Parenting Generation Stress: Are you passing down your anxiety around food to your kids?

by Shira Myrow LMFT, Meditation Teacher, Curriculum Director @

How much are our food choices driven by the need to control what we and our families eat as opposed to what is our responsibility to provide?

How much are our food choices driven by the need to control what we and our families eat as opposed to what is our responsibility to provide?

I remember babysitting a very smart 9 year old girl many years ago. She joked with me how her mom was a health nut. The kind of embarrassing mom that brought a box of raisins to birthday parties to substitute for birthday cake. She’d be the only kid who couldn’t eat a slice of birthday cake and the kids teased her mercilessly about it at school. This little girl  went on to have a severe eating disorder in college.  And her mom was completely mystified. She was so careful and so conscious about raising her children on healthy food. Her mother’s commitment to healthy food was about  anxiety, fear and control. She was sure sugar was going to ruin her daughter’s health,  it ended up undermining her psychological well being.  She robbed her daughter of the opportunity to come into a healthy  relationship to food on her own terms. she passed down her anxiety around food to her daughter.

Much of the messaging we get from doctors and experts and less well meaning sources--like advertisers and the media--- is designed to instill fear that we’re harming our children if they eat too much of one type of  nutrient or don’t get enough of another.

And it’s the relentless fear-based messaging that can easily foster a sense of stress and anxiety for us as parents. It’s not difficult to see how the natural desire and good intention to make responsible healthy choices can turn into obsessive hypervigilance not only around our diets but those of our children.

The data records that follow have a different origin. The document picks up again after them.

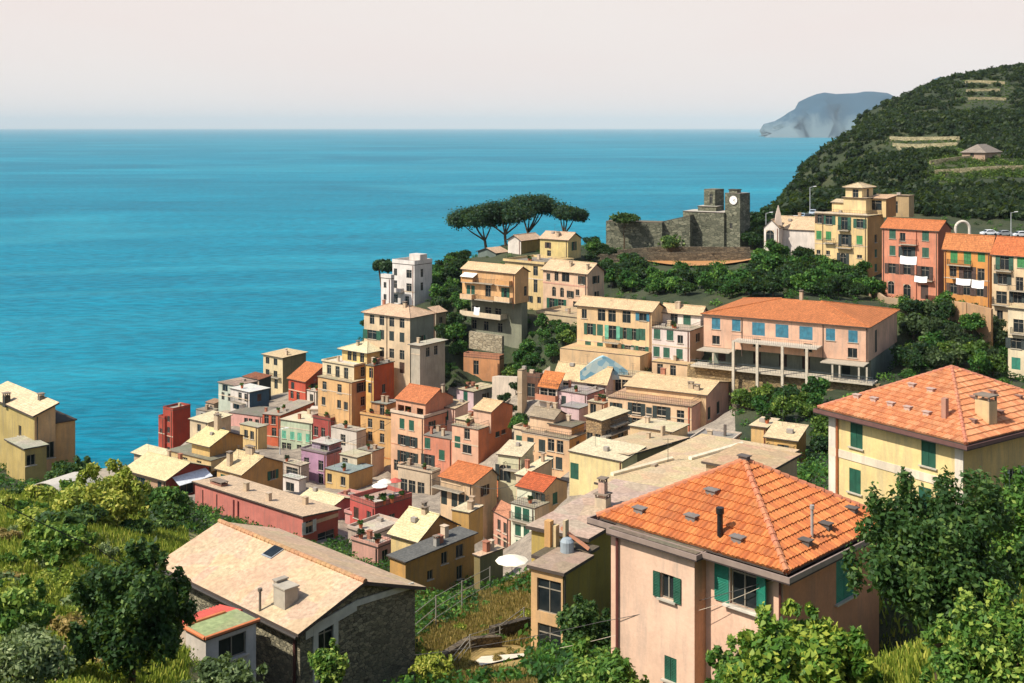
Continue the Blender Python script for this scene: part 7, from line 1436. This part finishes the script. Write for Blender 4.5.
q = P(50, 640, 36); gz_ = th(q.x, q.y); b = MB(); b.tube((0, 0, -.3), (0.45, 0, 1.5), .05, .04, 7); tag(b.build('stake', m_plain('#9a8a72', 0.9), None, (q.x, q.y, gz_)), 'leaning bleached wooden stake on the near left slope', 'stake')
def cable(pts, r, label, col='#4a4744', sag=0.3):
    b = MB(); p0 = Vector(pts[0])
    for a, c in zip(pts[:-1], pts[1:]):
        a, c = Vector(a), Vector(c); n = 16; pr = a
        for i in range(1, n+1):
            f = i/n; q = a.lerp(c, f)-Vector((0, 0, sag*4*f*(1-f))); b.tube(pr-p0, q-p0, r, r, 5); pr = q
    tag(b.build('cable', m_plain(col, 0.6), None, p0), label, 'cable')
cable([P(-60, 470, 40), P(95, 547, 44), P(190, 600, 50)], 0.018, 'black utility cable crossing the left slope', sag=0.1, col='#26241f')
cable([P(415, 655, 58), P(600, 622, 50), P(782, 577, 45)], 0.013, 'upper cable running to the corner of the pink house', sag=0.12)
cable([P(560, 648, 52), P(700, 610, 47), P(781, 577, 45)], 0.010, 'thinner cable beside the upper one at the pink house wall', sag=0.1, col='#c9bba4')
# ---- garden between the stone house and the olive house
m_pole = m_plain('#8a8478', 0.7)
def post_line(pts, h, label):
    pr = None; e = None
    for i, (px, py, Y) in enumerate(pts):
        x = (px-CX)/F*Y; z = th(x, Y)
        if e is None: e = empty('wire_fence', (x, Y, z), label, 'fence'); L0 = Vector((x, Y, z))
        b = MB(); b.tube((0, 0, -.3), (0, 0, h), .06, .05, 7); b.build('post', m_pole, e, Vector((x, Y, z))-L0)
        if pr is not None:
            w = MB()
            for k in (0.35, 0.65, 0.97): w.tube(pr+Vector((0, 0, h*k))-L0, Vector((x, Y, z+h*k))-L0, .025, .025, 4)
            w.build('wire', m_pole, e)
        pr = Vector((x, Y, z))
post_line([(412, 650, 76), (436, 634, 84), (462, 615, 96), (490, 600, 108)], 2.4, 'tall post and wire fence climbing past the stone gable')
post_line([(440, 668, 68), (470, 650, 76), (500, 636, 82), (524, 622, 88)], 1.1, 'low post and wire fence on the dry garden terrace')
wall_line('dark stone terrace wall under the dry grass bank of the garden', [P(492, 634, 82)[:2], P(528, 618, 86)[:2]], 0.9, 0.5, m_stone('#5c5040', '#3c342a', 2.0), name='terrace_wall', below=1.5)
wall_line('lower dry stone wall along the foot of the garden terraces', [P(418, 662, 70)[:2], P(468, 648, 77)[:2], P(500, 640, 79)[:2]], 0.7, 0.45, m_stone('#7a6a50', '#54483a', 2.0), name='terrace_wall', below=1.5)
b = MB(); x0, y0 = P(505, 655, 72)[:2]; V = []
for i in range(7):
    for j in range(5): x, y = x0+(i-3)*0.62+(j-2)*0.2, y0+(j-2)*0.9; V.append((x-x0, y-y0, th(x, y)+0.12-th(x0, y0)))
for i in range(6):
    for j in range(4): a = i*5+j; b.face([V[a], V[a+1], V[a+6], V[a+5]])
tag(b.build('patio', m_plain('#d9ccb4', 0.9), None, (x0, y0, th(x0, y0)), recalc=False), kind='structure')
# terrace clutter on the olive house: water tank, tile stack
e = onroof(OLV, 556, 541) if False else None
bt = MB(); q = w2.root.location
tb = OLVT
pp = tb.W(*tb.roofhit(567, 557), tb.z1+0.2); b = MB(); b.lathe((0, 0, 0), [(.42, 0), (.44, .1), (.44, .8), (.3, 1.0), (.1, 1.04)], 14); tag(b.build('water_tank', m_plain('#8f9aa0', 0.6), None, pp), 'grey water tank on the small dark terrace of the olive house', 'water tank')
pp = tb.W(*tb.roofhit(573, 553), tb.z1+0.2)
for i in range(3):
    b = MB(); b.hexa([(-1.1, -.12, 0), (1.1, -.12, 0), (1.1, .12, 0), (-1.1, .12, 0)], [(-1.1, -.12, .12), (1.1, -.12, .12), (1.1, .12, .12), (-1.1, .12, .12)]); o = b.build('roof_board', m_plain('#c98a68', 0.8), None, pp+Vector((0.1, i*0.26-0.2, 0.75-i*0.05))); o.rotation_euler = (0, 0.55, -0.35); tag(o, 'terracotta coloured board leaning on the small dark terrace of the olive house', 'board', 'boards leaning on the terrace')

for i, (a, c, lab) in enumerate((((330, 446, 214), (392, 421, 230), 'cable from the lavender house to the mustard yellow house'), ((424, 425, 216), (474, 412, 203), 'cable strung between the loggia house and the gabled corner house'), ((516, 425, 196), (560, 398, 202), 'cable from the peach apartments to the orange roofed cottage'), ((590, 420, 172), (640, 400, 184), 'cable from the brown stone house to the broad palazzo'), ((470, 484, 170), (520, 482, 166), 'cable over the lane between the red roofed and the mint house'))):
    cable([P(*a), P(*c)], 0.035, lab, col='#3a3835', sag=0.8)
flat = [b_ for b_ in BLOCKS if 140 < b_.Y < 270 and abs(b_.roof_fn(0, 0)-b_.roof_fn(b_.L/2, b_.R/2)) < 0.01 and b_.ext > 1 and b_.root.name.startswith('house')]
for i in range(44):
    b_ = RND.choice(flat); u_, v_ = b_.L*RND.uniform(0.1, 0.9), b_.R*RND.uniform(0.08, 0.4); pot(b_.W(u_, v_, b_.z1+0.14), 'potted shrub on a flat roof terrace in the village', RND.uniform(0.9, 1.6), RND.choice(['green', 'lime', 'dark']))
# ---- haze: one even volume round everything
hz = bpy.data.materials.new('haze_air'); hz.use_nodes = True; nt = hz.node_tree; nt.nodes.remove(nt.nodes['Principled BSDF']); pv = nt.nodes.new('ShaderNodeVolumePrincipled')
pv.inputs['Color'].default_value = (0.74, 0.92, 1.0, 1); pv.inputs['Density'].default_value = 3.0e-5; pv.inputs['Anisotropy'].default_value = -0.1
nt.links.new(pv.outputs[0], nt.nodes['Material Output'].inputs['Volume'])
b = MB(); b.hexa([(-60000, -2500, -30), (60000, -2500, -30), (60000, 60000, -30), (-60000, 60000, -30)], [(-60000, -2500, 500), (60000, -2500, 500), (60000, 60000, 500), (-60000, 60000, 500)])
tag(b.build('haze', hz), kind='stuff')
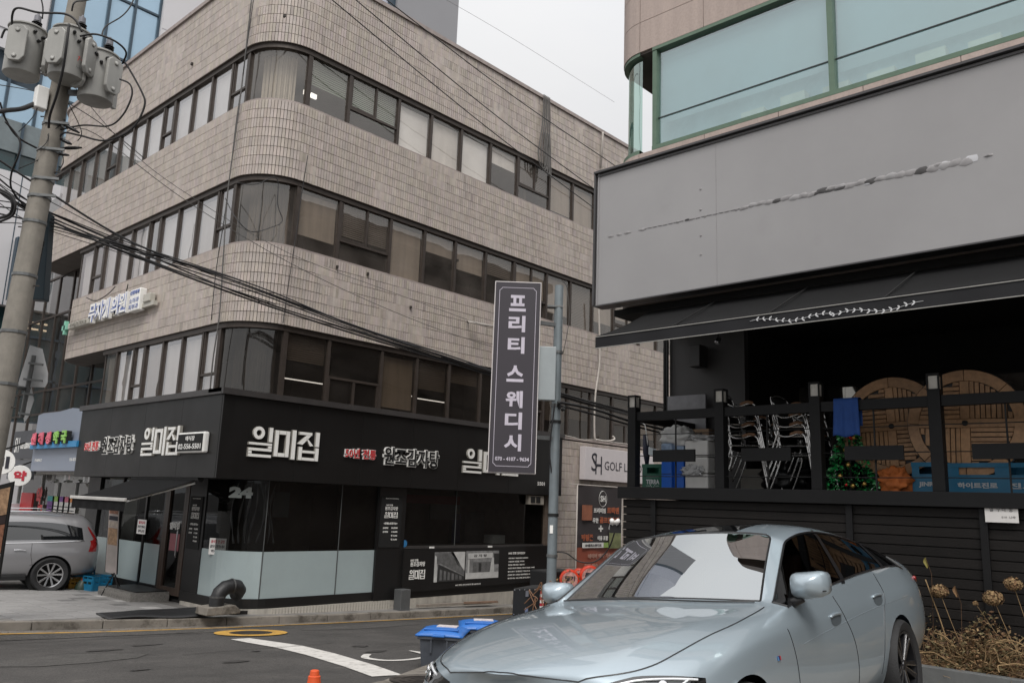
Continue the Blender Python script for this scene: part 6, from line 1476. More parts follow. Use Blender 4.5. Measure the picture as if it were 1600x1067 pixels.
def band(z0, z1, m, nm, ins=0, xe=18):
    b = MB(); P = [(-12, yb+ins),(3.5,yb+ins)]+[(3.5+ (9-ins)*math.sin(a), yb+9-(9-ins)*math.cos(a)) for a in [PI/2*k/14 for k in range(1,15)]]+[(12.5-ins,60),(-12,60)]
    P = [(2.2+ins,yb+ins),(xe,yb+ins),(xe,43),(2.2+ins,43)]; n = len(P); b.add([(x,y,z0) for x,y in P]+[(x,y,z1) for x,y in P], [tuple(range(n))[::-1], tuple(range(n,2*n))]+[(i,(i+1)%n,n+(i+1)%n,n+i) for i in range(n)])
    return obj(nm, b, m, T4, bevel=.0)
zz = [(8.547, 34, 15.511)[2],(8.793, 34, 13.732)[2],(8.837, 34, 13.413)[2],(9.356, 34, 9.654)[2],(9.462, 34, 8.888)[2],(10.073, 34, 4.463)[2],(10.169, 34, 3.768)[2]]
X_ = (11.722, 34, 8.635)[0]
zt1 = (8.677, 34, 14.57)[2]; zt2 = (8.506, 34, 15.81)[2]; band(zz[1], zt1, tgd, 'glass_band', .3, X_); band(zt1, zt2, mat('grey_glass', (.16,.19,.20), .2), 'glass_band', .2, X_)
b = MB(); 
band(zz[4]-.2, zz[1], twh, 'white_band', 0, X_); band(zz[5], zz[4]-.2, tgd, 'glass_band', .4, X_); band(-.5, zz[5], twh, 'white_band', 0, X_)
for k in range(9): x = X_-.3-k*1.35; obj('mullion', MB().box(x-.04,x+.04,yb+.25,yb+.4,zz[5],zz[4]-.2), tfr, T4); obj('mullion', MB().box(x-.04,x+.04,yb+.1,yb+.2,zz[1],zt2), tfr, T4)
for k in range(5): obj('transom', MB().box(2.6,X_,yb+.25,yb+.4,zz[5]+1.6*k,zz[5]+1.6*k+.08), tfr, T4)
for k in range(6): x = X_-.6-k*2.2; obj('panel_joint', MB().box(x-.015,x+.015,yb-.012,yb+.01,zz[4]-.2,zz[1]), tfr, T4)
for (u0,v0,u1,v1) in ((43,503,60,507),(35,512,58,516),(64,507,76,509),(63,516,75,519)):
    p = Vector((9.926, 34.3, 8.255)); 
L_ = [((9.926, 34.3, 8.255),(10.307, 34.3, 8.228)),((9.784, 34.3, 8.007),(10.293, 34.3, 8.001)),((10.395, 34.3, 8.244),(10.667, 34.3, 8.244)),((10.403, 34.3, 8.021),(10.678, 34.3, 7.995))]
for p, q in L_: obj('lamp_strip', MB().bar((p[0],34.2,(p[2]+q[2])/2), (q[0],34.2,(p[2]+q[2])/2), .06, .06), glow('warm_strip', (1,.72,.5), 1.6), T4)
obj('black_column', MB().box(*sorted(((8.976, 33.7, 10.499)[0],(9.142, 33.7, 10.541)[0])),33.6,33.9,(9.268, 33.7, 8.855)[2],(8.939, 33.7, 11.232)[2]), tfr, T4)
# buildings across the road behind the photographer's left, seen only as reflections
OB = thing('opposite_building', 'brown brick building across the street mirrored in the shop windows', 'building', (14,-24,0))
brn = mat('brown_brick', (.075,.058,.048), .8, var=.2, scale=2)
obj('wall', MB().box(12,40,-36,-22,-2,7), brn, OB)
for k in range(1):
    for i in range(7): obj('window', MB().box(13+i*3.8,15.4+i*3.8,-22.05,-21.95,2.5+k*4,4.6+k*4), tgd, OB)
O2 = thing('opposite_house', 'pale house across the street mirrored in the side windows', 'building', (-40,15,0))
obj('wall', MB().box(-50,-36,2,36,-1,6), mat('pale_render', (.35,.33,.31), .8), O2)
for i in range(6): obj('window', MB().box(-36.05,-35.95,4+i*4.2,6.2+i*4.2,2,4.2), tgd, O2)
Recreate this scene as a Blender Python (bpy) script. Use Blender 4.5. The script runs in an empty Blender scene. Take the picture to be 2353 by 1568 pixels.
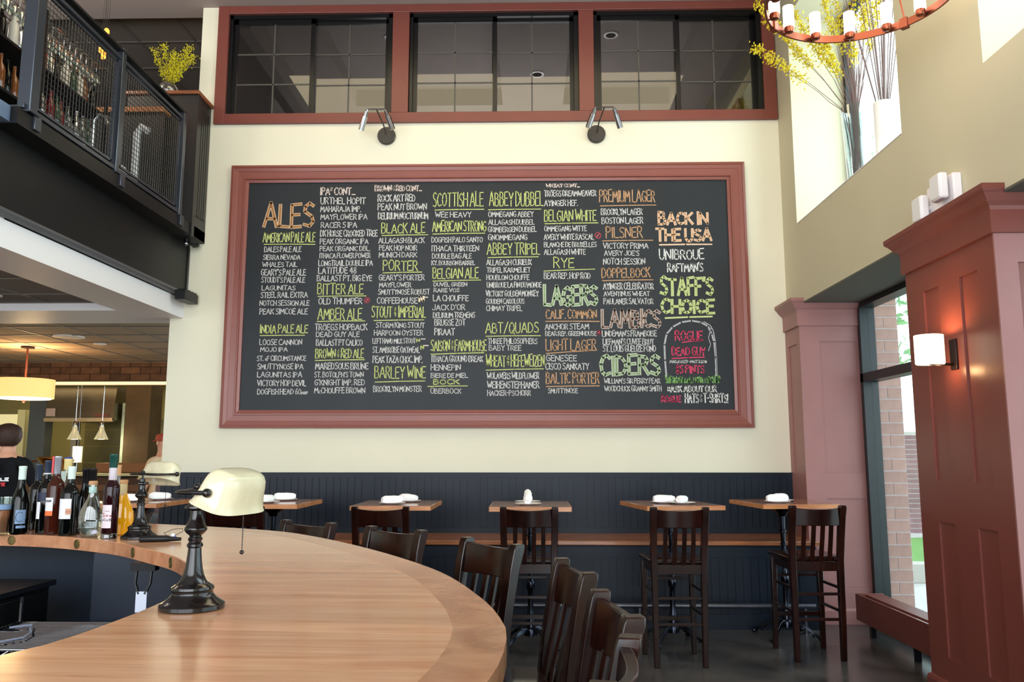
import bpy, bmesh, math, random
from math import sin, cos, pi, radians, hypot, atan2, sqrt
from mathutils import Vector, Matrix
random.seed(7)
S = bpy.context.scene
C = S.collection
# ------------------------------------------------------------------ camera, world, lights, exposure
cam_d = bpy.data.cameras.new('camera'); cam = bpy.data.objects.new('camera', cam_d); C.objects.link(cam)
cam_d.sensor_width = 36; cam_d.lens = 1891.7 / 2353 * 36; cam_d.clip_start = .05; cam_d.clip_end = 300
PITCH, YAW, EYE = .137, .0218, 1.42
cam.location = (0, 0, EYE); cam.rotation_euler = (pi / 2 + PITCH, 0, YAW)
S.camera = cam
S.view_settings.view_transform = 'Standard'; S.view_settings.look = 'None'
S.view_settings.gamma = 1; S.view_settings.use_curve_mapping = False
S.view_settings.exposure = -.07
S.cycles.use_denoising = True
S.cycles.max_bounces = 8; S.cycles.diffuse_bounces = 4; S.cycles.glossy_bounces = 4
S.cycles.transparent_max_bounces = 24; S.cycles.transmission_bounces = 8
S.cycles.caustics_reflective = False; S.cycles.caustics_refractive = False
S.cycles.sample_clamp_indirect = 6
W = bpy.data.worlds.new('overcast_sky'); S.world = W; W.use_nodes = True
bg = W.node_tree.nodes['Background']; bg.inputs[0].default_value = (.86, .93, 1, 1); bg.inputs[1].default_value = 6

def area_light(name, loc, rot, sx, sy, power, col=(1, 1, 1), spread=pi):
    d = bpy.data.lights.new(name, 'AREA'); d.shape = 'RECTANGLE'; d.size = sx; d.size_y = sy
    d.energy = power; d.color = col; d.spread = spread
    o = bpy.data.objects.new(name, d); C.objects.link(o); o.location = loc; o.rotation_euler = rot; return o
def point_light(name, loc, power, col, r=.03):
    d = bpy.data.lights.new(name, 'POINT'); d.energy = power; d.color = col; d.shadow_soft_size = r
    o = bpy.data.objects.new(name, d); C.objects.link(o); o.location = loc; return o
# daylight through the glazed street front behind the camera and the windows on the right
area_light('daylight_front', (-1.6, -3.9, 2.4), (radians(90), 0, 0), 7.0, 4.2, 235, (.93, .97, 1))
area_light('ceiling_downlights', (-.5, 5.6, 5.8), (0, 0, 0), 4.6, 1.6, 75, (1, .84, .52))
area_light('daylight_clerestory', (3.3, 6.2, 4.4), (0, radians(90), 0), 1.8, 2.0, 90, (.95, .97, 1))
area_light('daylight_clerestory_near', (3.3, 2.6, 4.4), (0, radians(90), 0), 1.8, 2.6, 120, (.95, .97, 1))

# ------------------------------------------------------------------ helpers
def lin(c):
    return tuple((x / 255 / 12.92) if x / 255 <= .04045 else ((x / 255 + .055) / 1.055) ** 2.4 for x in c)
MATS = {}
def mat(name, rgb, rough=.5, metal=0., spec=.5, noise=0., nscale=8., bump=0., bscale=60., rand=0., emit=None, estr=0., coat=0., trans=0., ior=1.45, stretch=None):
    if name in MATS: return MATS[name]
    m = bpy.data.materials.new(name); m.use_nodes = True; MATS[name] = m
    n, l = m.node_tree.nodes, m.node_tree.links; b = n['Principled BSDF']
    col = (*lin(rgb), 1); b.inputs['Base Color'].default_value = col
    b.inputs['Roughness'].default_value = rough; b.inputs['Metallic'].default_value = metal
    b.inputs['Specular IOR Level'].default_value = spec; b.inputs['Coat Weight'].default_value = coat
    b.inputs['Coat Roughness'].default_value = .12
    b.inputs['Transmission Weight'].default_value = trans; b.inputs['IOR'].default_value = ior
    tc = n.new('ShaderNodeTexCoord'); vec = tc.outputs['Object']
    if stretch:
        mp = n.new('ShaderNodeMapping'); mp.inputs['Scale'].default_value = stretch; l.new(vec, mp.inputs[0]); vec = mp.outputs[0]
    src = None
    if noise > 0:
        t = n.new('ShaderNodeTexNoise'); t.inputs['Scale'].default_value = nscale; t.inputs['Detail'].default_value = 5
        l.new(vec, t.inputs[0]); r = n.new('ShaderNodeMapRange'); r.inputs[1].default_value = .3; r.inputs[2].default_value = .7
        r.inputs[3].default_value = 1 - noise; r.inputs[4].default_value = 1 + noise; l.new(t.outputs[0], r.inputs[0]); src = r.outputs[0]
    if rand > 0:
        oi = n.new('ShaderNodeObjectInfo'); r2 = n.new('ShaderNodeMapRange'); r2.inputs[3].default_value = 1 - rand; r2.inputs[4].default_value = 1 + rand
        l.new(oi.outputs['Random'], r2.inputs[0])
        if src:
            mm = n.new('ShaderNodeMath'); mm.operation = 'MULTIPLY'; l.new(src, mm.inputs[0]); l.new(r2.outputs[0], mm.inputs[1]); src = mm.outputs[0]
        else: src = r2.outputs[0]
    if src:
        v = n.new('ShaderNodeVectorMath'); v.operation = 'SCALE'; v.inputs[0].default_value = col[:3]; l.new(src, v.inputs['Scale']); l.new(v.outputs[0], b.inputs['Base Color'])
    if bump > 0:
        t = n.new('ShaderNodeTexNoise'); t.inputs['Scale'].default_value = bscale; t.inputs['Detail'].default_value = 4; l.new(vec, t.inputs[0])
        bp = n.new('ShaderNodeBump'); bp.inputs['Strength'].default_value = bump; bp.inputs['Distance'].default_value = .01
        l.new(t.outputs[0], bp.inputs['Height']); l.new(bp.outputs[0], b.inputs['Normal'])
    if emit:
        b.inputs['Emission Color'].default_value = (*lin(emit), 1); b.inputs['Emission Strength'].default_value = estr
    return m
def wood(name, c1, c2, rough=.3, scale=(1, 14, 14), rand=.12, coat=.3, spec=.5, dark=None):
    if name in MATS: return MATS[name]
    m = bpy.data.materials.new(name); m.use_nodes = True; MATS[name] = m
    n, l = m.node_tree.nodes, m.node_tree.links; b = n['Principled BSDF']
    tc = n.new('ShaderNodeTexCoord'); mp = n.new('ShaderNodeMapping'); mp.inputs['Scale'].default_value = scale
    oi = n.new('ShaderNodeObjectInfo'); ad = n.new('ShaderNodeVectorMath'); ad.operation = 'ADD'
    cm = n.new('ShaderNodeCombineXYZ'); mu = n.new('ShaderNodeMath'); mu.operation = 'MULTIPLY'; mu.inputs[1].default_value = 37
    l.new(oi.outputs['Random'], mu.inputs[0]); l.new(mu.outputs[0], cm.inputs[0]); l.new(mu.outputs[0], cm.inputs[2])
    l.new(tc.outputs['Object'], ad.inputs[0]); l.new(cm.outputs[0], ad.inputs[1]); l.new(ad.outputs[0], mp.inputs[0])
    t = n.new('ShaderNodeTexNoise'); t.inputs['Scale'].default_value = 3; t.inputs['Detail'].default_value = 7; t.inputs['Roughness'].default_value = .6; t.inputs['Distortion'].default_value = .5
    l.new(mp.outputs[0], t.inputs[0])
    cr = n.new('ShaderNodeValToRGB'); e = cr.color_ramp.elements
    e[0].position = .3; e[0].color = (*lin(c2), 1); e[1].position = .62; e[1].color = (*lin(c1), 1)
    l.new(t.outputs[0], cr.inputs[0])
    r2 = n.new('ShaderNodeMapRange'); r2.inputs[3].default_value = 1 - rand; r2.inputs[4].default_value = 1 + rand; l.new(oi.outputs['Random'], r2.inputs[0])
    v = n.new('ShaderNodeVectorMath'); v.operation = 'SCALE'; l.new(cr.outputs[0], v.inputs[0]); l.new(r2.outputs[0], v.inputs['Scale']); l.new(v.outputs[0], b.inputs['Base Color'])
    b.inputs['Roughness'].default_value = rough; b.inputs['Coat Weight'].default_value = coat; b.inputs['Coat Roughness'].default_value = .15; b.inputs['Specular IOR Level'].default_value = spec
    return m
def glassy(name, tint=(255, 255, 255), gloss=.12, rough=.02):
    """thin clear glass: see-through with a fresnel reflection"""
    if name in MATS: return MATS[name]
    m = bpy.data.materials.new(name); m.use_nodes = True; MATS[name] = m
    n, l = m.node_tree.nodes, m.node_tree.links; n.remove(n['Principled BSDF']); out = n['Material Output']
    t = n.new('ShaderNodeBsdfTransparent'); t.inputs[0].default_value = (*lin(tint), 1)
    g = n.new('ShaderNodeBsdfGlossy'); g.inputs['Roughness'].default_value = rough
    f = n.new('ShaderNodeLayerWeight'); f.inputs['Blend'].default_value = .35
    r = n.new('ShaderNodeMapRange'); r.inputs[3].default_value = gloss * .4; r.inputs[4].default_value = min(1, gloss * 5); l.new(f.outputs['Facing'], r.inputs[0])
    mx = n.new('ShaderNodeMixShader'); l.new(r.outputs[0], mx.inputs[0]); l.new(t.outputs[0], mx.inputs[1]); l.new(g.outputs[0], mx.inputs[2]); l.new(mx.outputs[0], out.inputs[0])
    return m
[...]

The directive to eat healthy food, which includes making dinners from scratch, is deeply tied our very definition of motherhood. Recent studies have shown that regardless of socioeconomic class, it largely falls on the shoulders of women and single parents, whether they work or not. So much of our self image as nurturers is embedded in our relationship to providing food as parents. Our choices speak volumes about our individual values, our morals and our lifestyle.

Nearly two-thirds of American mothers (64.4 percent) work, which means in most families, either both parents work or the household is headed by a single parent.  Providing reasonably nutritious, good tasting meals begin to feel burdensome and joyless  with the hurried pace of modern life, lack of time and resources, and the constant stress of not always being able to provide our ideal of good food.

If we’re perpetually driven by fear, anxiety and  guilt, we’re also ensuring our kids internalize the unresolved issues we may have with food.  

We also unconsciously pass down our lack of trust with ourselves and our neurotic energy around food to them. How much are our food choices driven by the need to control what we and our families eat as opposed to what is our responsibility to provide?  That’s the ultimate question. As conscious parents, we have to provide responsibly--but also within reason.  And accept the limitation and let go.

Cultivating a mindful eating practice can become your ally.  It can help you slow down, be present with your food and pay more attention to hunger and satiety cues. You can lead by example. Mindful eating is the practice of of becoming fully present with your food.  When you set an intention to pay attention to what you are eating but also check in with your body’s natural hunger and fullness cues, you can learn to naturally self regulate.  Over time this awareness can shift your relationship to food, as you learn to discern whether you are eating out of psychological hunger  (emotional overeating for example) or true physical hunger. This awareness invites you to listen to your body and stop when you notice your body is full. You can easily share this practice with your children.  

You can also learn to modify your expectations: You are always going to be in  some kind of relationship to food, your body,  your health  and to that of your children even after they’re grown. The complexity isn’t going to go away. But modifying your expectations and releasing some measure of control  around your children’s ability to create their own relationship to food can free you from the impulse to over-parent. It’s not an all or nothing proposition.

Whether you make small changes or let go of impossible standards, bringing compassion and mindful awareness to the dinner table can help ease the sense of burden and frustration.  Take the time to acknowledge that your intention is to love, nurture and provide for your children in a culture that doesn’t always support the ideal it espouses.